### EXERCISE DETAILS
From the listing, collect all lines containing the word "picture".

..........

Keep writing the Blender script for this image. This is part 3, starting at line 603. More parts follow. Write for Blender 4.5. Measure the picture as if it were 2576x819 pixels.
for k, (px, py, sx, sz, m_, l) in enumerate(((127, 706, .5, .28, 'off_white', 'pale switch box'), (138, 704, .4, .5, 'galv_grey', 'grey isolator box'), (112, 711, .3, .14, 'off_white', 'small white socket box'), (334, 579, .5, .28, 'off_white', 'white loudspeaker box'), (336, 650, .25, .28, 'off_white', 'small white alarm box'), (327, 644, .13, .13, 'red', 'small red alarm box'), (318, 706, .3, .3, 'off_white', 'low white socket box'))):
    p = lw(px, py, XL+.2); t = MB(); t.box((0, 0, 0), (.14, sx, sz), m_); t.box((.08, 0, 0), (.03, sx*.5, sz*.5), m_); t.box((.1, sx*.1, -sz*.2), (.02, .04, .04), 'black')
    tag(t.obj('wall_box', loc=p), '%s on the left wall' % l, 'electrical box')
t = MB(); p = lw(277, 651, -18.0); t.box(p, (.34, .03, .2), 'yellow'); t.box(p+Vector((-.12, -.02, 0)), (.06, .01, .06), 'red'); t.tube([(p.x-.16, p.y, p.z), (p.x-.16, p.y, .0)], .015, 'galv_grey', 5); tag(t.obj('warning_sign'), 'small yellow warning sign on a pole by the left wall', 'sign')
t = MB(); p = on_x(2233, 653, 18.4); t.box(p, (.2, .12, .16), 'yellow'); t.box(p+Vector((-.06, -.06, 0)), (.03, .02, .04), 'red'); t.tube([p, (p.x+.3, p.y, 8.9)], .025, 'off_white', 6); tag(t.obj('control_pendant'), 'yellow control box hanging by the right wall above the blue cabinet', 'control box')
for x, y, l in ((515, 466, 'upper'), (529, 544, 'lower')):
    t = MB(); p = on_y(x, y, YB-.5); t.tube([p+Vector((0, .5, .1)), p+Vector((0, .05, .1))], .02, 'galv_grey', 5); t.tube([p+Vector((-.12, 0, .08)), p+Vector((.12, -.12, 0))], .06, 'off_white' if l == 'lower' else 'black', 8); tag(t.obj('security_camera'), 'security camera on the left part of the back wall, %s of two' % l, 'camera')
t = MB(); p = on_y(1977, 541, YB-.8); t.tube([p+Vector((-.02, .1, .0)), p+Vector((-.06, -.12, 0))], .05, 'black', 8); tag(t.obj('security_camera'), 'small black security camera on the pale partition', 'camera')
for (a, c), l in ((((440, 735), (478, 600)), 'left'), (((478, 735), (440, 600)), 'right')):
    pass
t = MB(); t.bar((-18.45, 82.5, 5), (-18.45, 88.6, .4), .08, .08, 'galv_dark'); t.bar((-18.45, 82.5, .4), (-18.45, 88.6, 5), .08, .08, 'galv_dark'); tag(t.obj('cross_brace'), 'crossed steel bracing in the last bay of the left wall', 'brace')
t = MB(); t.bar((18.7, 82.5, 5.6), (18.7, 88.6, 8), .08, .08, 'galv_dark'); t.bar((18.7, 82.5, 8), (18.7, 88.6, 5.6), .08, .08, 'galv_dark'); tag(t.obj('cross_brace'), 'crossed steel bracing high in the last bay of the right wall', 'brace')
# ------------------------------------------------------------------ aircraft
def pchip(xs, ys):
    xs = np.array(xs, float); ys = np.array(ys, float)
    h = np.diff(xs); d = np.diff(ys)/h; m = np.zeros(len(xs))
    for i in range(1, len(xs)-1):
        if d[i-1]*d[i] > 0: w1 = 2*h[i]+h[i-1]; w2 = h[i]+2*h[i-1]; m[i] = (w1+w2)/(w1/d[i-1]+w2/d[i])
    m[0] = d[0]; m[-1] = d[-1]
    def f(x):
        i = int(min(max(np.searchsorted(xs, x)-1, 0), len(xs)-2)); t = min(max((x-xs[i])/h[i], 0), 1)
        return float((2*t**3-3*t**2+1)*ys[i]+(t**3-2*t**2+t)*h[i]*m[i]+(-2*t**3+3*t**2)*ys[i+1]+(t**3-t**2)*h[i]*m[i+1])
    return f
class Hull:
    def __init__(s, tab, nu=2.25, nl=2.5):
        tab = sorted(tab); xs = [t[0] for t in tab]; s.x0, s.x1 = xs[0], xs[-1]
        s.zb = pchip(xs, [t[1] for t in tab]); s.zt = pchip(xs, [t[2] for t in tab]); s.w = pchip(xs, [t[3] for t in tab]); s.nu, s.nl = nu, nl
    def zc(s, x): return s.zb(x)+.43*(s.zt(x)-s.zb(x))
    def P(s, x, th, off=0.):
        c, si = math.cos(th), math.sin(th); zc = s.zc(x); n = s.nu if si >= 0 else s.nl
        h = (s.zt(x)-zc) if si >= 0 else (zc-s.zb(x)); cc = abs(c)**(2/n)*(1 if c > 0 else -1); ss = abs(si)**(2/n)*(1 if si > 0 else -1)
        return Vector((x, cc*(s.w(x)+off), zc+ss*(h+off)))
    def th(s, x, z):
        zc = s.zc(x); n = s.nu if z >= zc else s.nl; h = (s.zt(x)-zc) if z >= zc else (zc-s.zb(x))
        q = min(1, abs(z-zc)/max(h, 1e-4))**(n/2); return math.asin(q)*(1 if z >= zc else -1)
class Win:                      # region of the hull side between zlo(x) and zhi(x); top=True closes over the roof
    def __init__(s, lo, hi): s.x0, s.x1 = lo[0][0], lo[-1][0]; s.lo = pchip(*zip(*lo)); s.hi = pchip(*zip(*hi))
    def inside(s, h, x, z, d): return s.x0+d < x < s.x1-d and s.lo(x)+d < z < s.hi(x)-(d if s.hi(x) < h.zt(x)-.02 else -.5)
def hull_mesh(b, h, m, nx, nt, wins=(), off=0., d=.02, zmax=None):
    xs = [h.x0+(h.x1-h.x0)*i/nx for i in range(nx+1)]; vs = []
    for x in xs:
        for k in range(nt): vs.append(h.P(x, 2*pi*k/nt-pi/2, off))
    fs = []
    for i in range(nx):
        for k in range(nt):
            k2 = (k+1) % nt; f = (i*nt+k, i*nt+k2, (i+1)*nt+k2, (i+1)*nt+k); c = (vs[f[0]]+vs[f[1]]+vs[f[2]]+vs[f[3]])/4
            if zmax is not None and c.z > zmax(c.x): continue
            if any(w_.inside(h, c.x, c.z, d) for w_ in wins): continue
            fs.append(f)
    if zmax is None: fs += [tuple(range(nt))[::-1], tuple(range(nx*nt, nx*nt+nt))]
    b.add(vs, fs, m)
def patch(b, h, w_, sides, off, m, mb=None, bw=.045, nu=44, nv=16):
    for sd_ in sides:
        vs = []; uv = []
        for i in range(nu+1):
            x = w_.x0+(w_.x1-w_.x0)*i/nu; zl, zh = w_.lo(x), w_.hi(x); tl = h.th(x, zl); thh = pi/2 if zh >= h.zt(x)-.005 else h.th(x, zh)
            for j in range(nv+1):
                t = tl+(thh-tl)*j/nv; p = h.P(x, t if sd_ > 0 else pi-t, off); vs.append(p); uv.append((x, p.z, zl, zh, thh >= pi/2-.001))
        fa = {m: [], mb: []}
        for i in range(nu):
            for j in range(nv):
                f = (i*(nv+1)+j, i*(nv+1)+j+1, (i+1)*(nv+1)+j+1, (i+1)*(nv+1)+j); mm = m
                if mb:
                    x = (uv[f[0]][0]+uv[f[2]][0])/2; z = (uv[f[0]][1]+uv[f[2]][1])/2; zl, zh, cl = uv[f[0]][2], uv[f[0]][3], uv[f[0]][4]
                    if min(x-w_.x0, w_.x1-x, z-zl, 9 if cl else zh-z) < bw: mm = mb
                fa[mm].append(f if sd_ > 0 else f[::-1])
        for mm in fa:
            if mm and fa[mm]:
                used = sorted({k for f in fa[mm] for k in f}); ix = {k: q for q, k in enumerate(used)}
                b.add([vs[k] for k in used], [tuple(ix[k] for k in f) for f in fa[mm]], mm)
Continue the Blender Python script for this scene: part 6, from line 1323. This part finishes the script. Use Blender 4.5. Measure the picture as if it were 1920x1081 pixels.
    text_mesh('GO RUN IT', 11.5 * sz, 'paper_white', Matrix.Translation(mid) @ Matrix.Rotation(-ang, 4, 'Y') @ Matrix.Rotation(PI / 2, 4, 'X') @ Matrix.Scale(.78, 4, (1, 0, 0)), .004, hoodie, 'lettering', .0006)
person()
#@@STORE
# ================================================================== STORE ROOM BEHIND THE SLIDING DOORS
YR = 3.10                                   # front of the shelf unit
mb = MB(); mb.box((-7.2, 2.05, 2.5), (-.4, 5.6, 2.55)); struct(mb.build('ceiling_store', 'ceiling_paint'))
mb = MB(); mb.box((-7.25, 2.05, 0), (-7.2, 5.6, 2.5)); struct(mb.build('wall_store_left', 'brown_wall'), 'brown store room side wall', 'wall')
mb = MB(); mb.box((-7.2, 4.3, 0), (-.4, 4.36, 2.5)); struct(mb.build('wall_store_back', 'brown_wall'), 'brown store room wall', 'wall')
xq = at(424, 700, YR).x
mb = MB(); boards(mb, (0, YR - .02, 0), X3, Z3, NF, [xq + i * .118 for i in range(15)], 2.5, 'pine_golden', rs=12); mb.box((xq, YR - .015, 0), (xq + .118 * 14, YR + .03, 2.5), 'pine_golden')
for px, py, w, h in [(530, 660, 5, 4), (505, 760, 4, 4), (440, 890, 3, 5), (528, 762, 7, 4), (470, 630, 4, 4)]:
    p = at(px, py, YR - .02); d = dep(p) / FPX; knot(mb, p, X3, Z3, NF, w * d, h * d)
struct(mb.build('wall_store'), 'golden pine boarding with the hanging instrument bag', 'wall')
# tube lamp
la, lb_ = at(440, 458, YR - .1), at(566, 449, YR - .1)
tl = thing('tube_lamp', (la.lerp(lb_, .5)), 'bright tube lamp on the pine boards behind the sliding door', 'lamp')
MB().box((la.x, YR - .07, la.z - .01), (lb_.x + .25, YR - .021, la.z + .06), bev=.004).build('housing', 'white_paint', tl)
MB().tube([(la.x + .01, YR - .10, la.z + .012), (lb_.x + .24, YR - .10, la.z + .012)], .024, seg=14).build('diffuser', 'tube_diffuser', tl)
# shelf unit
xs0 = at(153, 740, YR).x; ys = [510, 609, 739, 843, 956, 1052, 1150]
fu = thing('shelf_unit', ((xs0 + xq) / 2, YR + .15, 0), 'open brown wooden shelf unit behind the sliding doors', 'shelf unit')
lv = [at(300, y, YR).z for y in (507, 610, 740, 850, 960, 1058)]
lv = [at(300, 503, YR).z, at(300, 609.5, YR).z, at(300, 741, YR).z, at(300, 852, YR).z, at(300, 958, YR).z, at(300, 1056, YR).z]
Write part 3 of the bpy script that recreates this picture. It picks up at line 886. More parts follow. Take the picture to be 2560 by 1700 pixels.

..........

### COMPLETED EXERCISE
Keep writing the Blender script for this image. This is part 3, starting at line 603. More parts follow. Write for Blender 4.5. Measure the picture as if it were 2576x819 pixels.
Continue the Blender Python script for this scene: part 6, from line 1323. This part finishes the script. Use Blender 4.5. Measure the picture as if it were 1920x1081 pixels.
Write part 3 of the bpy script that recreates this picture. It picks up at line 886. More parts follow. Take the picture to be 2560 by 1700 pixels.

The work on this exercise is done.